My siblings and I had started staying overnight at my parent’s house, sleeping on the first floor so my mother could go upstairs to bed and get some real sleep. Months before this, we began to circle the wagons around him and my mom. They were both worn out.

All of his life, he had been the one out in front, leading the way. He led the way even in death, but we were determined he would not be alone. He might have to go first, but we would travel alongside him for as long as possible. His path would be paved with love.

My dad had always loved music. He was known for only singing the first few words of a song and then loudly humming along to the rest of it. While his tether to this world was loosening, I played him two of his favorites. “A Pretty Girl is Like a Melody” and “When Irish Eyes Are Smiling”. When the songs ended, he smiled and said, ‘That was nice.’ He had instructed us that he wanted the “Battle Hymn of the Republic” played at his funeral. I played that as well. These songs, long associated with him, would now be the music that paved his path to heaven.

Several days before he died, my mother, sister and I offered to do the rosary with him.

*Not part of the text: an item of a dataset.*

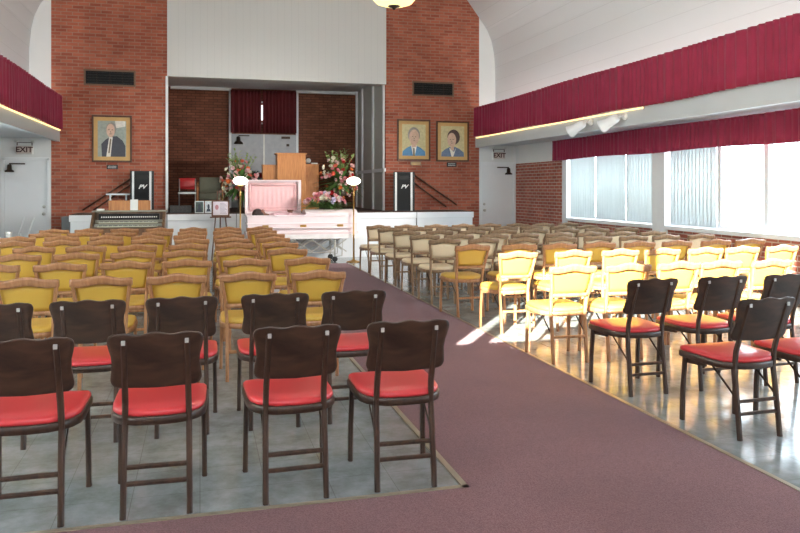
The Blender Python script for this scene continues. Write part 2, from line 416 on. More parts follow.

Although I was raised Catholic, I never really understood how to pray the rosary, but I knew it held meaning for him. Google came to our aid and we prayed through it with him. Although he wasn’t speaking much at that point, he appreciated the gesture and his lips sometimes moved as we prayed. His path to heaven was paved with prayer.

With only a few days left on this earth, his body continued to prepare to let go. This man, who even in his 80s had more energy than most…this man who commanded people’s attention wherever he went….stopped all activity. He stopped speaking and went to sleep.

At first, it truly was sleep. But the deep sleep one enters as they transition from here to there had begun. We watched and waited.

Until early one morning when rest gave way to death and all was quiet.

The vigil was over.

There’s an emptiness when a vigil is over. You came together for a purpose. You remembered. You prayed. You kept watch. But when that stops, when the reason for the vigil has been taken away….what does one do next?

It’s been 10 years since the vigil for my dad took place. Here’s what I’ve discovered. After a vigil, figuring out how best to remember the one who is no longer here can take some time. But remembering alone isn’t enough.

You must let go of the vigil and live.